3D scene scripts
/---

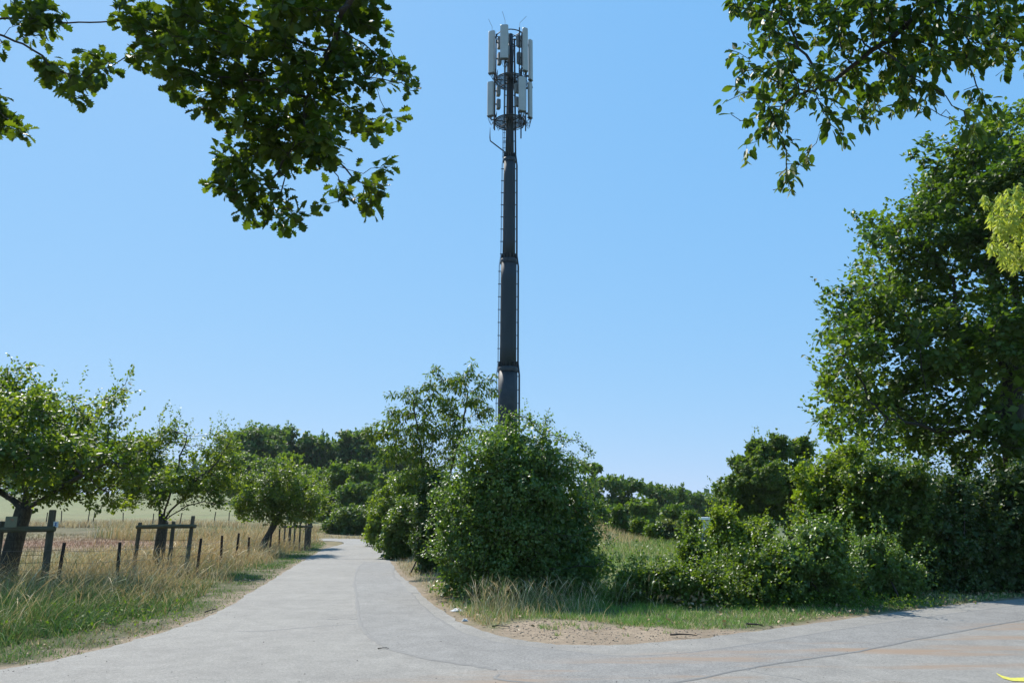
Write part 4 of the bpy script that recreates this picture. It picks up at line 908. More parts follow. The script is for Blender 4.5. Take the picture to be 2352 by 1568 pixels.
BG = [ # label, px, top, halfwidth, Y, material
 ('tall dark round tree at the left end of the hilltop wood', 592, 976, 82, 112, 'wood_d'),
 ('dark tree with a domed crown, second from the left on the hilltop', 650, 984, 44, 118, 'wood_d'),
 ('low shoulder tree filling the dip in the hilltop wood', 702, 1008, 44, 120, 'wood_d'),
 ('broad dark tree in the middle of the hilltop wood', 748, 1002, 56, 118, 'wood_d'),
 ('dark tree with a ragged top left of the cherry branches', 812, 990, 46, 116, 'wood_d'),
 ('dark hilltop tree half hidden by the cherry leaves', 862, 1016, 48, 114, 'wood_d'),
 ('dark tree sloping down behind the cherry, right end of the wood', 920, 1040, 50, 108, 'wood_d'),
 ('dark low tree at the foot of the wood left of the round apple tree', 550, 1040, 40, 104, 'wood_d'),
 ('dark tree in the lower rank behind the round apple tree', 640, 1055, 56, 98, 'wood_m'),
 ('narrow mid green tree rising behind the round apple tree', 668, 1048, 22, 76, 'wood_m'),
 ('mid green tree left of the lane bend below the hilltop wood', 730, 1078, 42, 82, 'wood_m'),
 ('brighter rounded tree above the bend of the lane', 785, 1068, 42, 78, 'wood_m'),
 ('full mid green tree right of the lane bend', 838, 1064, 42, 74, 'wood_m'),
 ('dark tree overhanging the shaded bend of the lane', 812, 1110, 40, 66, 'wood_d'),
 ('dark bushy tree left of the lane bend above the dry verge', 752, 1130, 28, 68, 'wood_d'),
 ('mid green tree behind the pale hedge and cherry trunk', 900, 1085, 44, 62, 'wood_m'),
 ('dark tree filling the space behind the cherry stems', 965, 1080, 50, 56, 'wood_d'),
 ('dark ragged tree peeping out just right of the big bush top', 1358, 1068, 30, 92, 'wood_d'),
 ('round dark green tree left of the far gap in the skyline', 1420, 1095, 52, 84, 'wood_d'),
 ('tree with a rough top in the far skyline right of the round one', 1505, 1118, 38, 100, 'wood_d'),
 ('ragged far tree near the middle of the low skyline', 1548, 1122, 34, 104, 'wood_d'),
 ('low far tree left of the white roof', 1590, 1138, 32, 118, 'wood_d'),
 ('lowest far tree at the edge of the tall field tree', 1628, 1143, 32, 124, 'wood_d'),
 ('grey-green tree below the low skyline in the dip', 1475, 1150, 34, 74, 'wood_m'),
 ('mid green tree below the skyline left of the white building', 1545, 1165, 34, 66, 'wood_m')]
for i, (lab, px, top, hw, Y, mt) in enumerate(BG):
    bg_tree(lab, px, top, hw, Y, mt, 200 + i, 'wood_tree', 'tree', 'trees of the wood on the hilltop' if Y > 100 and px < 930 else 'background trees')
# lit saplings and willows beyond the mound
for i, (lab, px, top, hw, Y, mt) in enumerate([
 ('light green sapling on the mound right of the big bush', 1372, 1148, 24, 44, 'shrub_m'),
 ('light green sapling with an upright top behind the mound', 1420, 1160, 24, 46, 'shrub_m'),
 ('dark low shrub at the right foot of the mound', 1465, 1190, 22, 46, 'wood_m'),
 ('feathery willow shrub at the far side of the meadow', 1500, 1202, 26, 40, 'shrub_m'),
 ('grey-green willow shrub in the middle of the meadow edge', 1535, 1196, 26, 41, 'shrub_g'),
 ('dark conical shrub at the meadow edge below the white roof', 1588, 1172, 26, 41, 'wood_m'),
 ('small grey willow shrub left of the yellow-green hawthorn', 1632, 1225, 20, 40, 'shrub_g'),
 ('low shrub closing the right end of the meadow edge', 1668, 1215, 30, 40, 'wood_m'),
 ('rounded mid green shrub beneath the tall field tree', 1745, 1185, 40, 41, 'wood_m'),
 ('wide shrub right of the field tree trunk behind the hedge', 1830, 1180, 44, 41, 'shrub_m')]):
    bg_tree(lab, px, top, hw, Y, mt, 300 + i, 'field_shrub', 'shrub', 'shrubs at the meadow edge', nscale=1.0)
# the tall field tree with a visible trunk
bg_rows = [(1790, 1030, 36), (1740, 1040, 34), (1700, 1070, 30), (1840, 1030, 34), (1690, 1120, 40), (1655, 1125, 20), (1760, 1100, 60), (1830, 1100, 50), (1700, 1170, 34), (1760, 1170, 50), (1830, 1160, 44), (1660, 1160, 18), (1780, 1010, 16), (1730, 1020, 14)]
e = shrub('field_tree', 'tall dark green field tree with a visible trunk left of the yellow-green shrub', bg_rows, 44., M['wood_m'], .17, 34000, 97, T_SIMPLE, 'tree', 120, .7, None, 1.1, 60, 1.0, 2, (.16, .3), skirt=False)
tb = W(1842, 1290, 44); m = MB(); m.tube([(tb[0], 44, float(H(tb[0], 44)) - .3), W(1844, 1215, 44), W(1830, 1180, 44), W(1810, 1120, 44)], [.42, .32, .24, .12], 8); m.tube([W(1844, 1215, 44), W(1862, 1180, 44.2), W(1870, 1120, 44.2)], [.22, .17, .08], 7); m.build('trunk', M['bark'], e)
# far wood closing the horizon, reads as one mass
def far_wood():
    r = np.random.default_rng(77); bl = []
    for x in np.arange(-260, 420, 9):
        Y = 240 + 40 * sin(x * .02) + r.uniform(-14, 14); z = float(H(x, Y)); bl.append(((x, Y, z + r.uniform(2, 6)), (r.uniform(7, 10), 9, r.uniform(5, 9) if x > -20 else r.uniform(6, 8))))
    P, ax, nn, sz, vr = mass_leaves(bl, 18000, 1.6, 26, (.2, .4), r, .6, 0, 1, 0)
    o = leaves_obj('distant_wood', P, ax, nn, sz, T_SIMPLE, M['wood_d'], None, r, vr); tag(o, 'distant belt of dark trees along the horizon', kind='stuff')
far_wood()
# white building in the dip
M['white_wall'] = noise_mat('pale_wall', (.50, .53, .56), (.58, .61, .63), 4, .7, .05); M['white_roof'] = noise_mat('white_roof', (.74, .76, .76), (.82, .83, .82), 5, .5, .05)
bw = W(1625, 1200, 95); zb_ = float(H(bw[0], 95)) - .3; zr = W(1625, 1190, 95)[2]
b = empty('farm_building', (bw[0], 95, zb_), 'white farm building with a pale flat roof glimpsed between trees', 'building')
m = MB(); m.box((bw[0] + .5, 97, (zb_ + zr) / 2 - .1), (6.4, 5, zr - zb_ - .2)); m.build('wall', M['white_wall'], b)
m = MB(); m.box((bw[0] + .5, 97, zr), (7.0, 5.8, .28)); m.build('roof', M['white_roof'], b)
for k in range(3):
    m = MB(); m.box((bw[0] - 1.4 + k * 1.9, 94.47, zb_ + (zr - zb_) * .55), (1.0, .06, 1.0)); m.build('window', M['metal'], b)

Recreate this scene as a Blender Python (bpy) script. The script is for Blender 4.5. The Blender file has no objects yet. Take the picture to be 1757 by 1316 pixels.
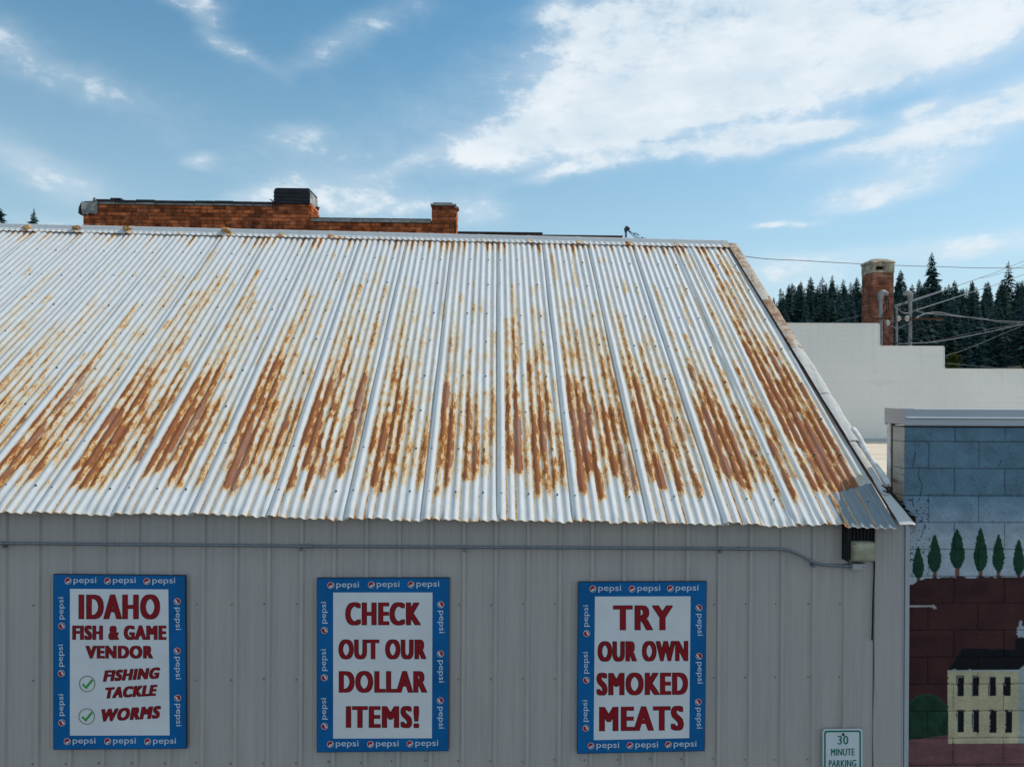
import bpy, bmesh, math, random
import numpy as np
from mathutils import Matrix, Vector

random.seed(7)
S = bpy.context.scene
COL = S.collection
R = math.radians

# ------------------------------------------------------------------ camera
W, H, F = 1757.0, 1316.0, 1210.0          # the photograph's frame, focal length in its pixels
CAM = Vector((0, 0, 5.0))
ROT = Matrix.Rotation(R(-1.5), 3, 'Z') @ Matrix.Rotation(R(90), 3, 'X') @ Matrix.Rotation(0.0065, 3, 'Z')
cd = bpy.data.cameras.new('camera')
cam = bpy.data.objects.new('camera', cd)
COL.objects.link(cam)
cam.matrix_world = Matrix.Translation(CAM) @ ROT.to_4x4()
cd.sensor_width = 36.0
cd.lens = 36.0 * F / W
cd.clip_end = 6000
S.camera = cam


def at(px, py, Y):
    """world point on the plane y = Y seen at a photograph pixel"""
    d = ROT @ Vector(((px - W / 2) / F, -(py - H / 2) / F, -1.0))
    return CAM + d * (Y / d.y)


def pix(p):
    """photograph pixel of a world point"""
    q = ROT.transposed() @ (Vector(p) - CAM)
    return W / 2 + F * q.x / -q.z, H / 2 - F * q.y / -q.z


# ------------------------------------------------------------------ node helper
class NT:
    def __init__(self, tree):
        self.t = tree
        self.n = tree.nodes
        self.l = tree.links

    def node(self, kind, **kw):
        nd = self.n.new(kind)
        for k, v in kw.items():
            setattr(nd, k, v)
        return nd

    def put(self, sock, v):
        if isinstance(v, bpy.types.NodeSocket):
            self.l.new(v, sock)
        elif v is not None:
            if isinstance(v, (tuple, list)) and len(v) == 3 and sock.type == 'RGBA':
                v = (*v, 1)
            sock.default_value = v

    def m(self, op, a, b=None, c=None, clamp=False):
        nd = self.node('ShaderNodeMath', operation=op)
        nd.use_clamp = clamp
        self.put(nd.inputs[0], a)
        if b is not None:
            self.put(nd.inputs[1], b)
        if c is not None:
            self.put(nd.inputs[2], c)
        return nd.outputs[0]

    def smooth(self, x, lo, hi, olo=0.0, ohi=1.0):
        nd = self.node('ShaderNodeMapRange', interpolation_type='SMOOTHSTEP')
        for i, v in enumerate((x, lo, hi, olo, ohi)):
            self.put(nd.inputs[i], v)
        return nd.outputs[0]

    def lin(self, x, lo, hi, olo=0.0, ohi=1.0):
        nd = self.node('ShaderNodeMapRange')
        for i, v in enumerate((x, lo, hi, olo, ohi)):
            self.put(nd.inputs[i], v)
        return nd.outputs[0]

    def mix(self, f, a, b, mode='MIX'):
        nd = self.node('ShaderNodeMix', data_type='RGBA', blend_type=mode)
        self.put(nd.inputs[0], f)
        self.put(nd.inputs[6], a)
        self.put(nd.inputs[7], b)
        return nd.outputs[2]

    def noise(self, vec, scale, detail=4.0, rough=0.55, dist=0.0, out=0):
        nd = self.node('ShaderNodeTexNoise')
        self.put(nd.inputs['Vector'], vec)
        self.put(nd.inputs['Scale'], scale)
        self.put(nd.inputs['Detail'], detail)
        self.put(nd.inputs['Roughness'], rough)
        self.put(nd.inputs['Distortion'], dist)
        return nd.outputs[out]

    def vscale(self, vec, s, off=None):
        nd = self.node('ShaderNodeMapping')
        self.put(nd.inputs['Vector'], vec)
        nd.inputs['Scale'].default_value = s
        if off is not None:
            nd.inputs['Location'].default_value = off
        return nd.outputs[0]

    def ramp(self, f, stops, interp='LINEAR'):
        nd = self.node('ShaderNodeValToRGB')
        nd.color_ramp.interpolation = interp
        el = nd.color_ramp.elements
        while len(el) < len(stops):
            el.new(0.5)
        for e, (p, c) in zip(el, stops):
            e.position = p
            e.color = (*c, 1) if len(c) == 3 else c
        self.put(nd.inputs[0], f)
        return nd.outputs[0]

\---

**TASK OBJECTIVE**
Copy every line of the listing containing the string "Take".

**SOLVED EXERCISE**
Write part 4 of the bpy script that recreates this picture. It picks up at line 908. More parts follow. The script is for Blender 4.5. Take the picture to be 2352 by 1568 pixels.
Recreate this scene as a Blender Python (bpy) script. The script is for Blender 4.5. The Blender file has no objects yet. Take the picture to be 1757 by 1316 pixels.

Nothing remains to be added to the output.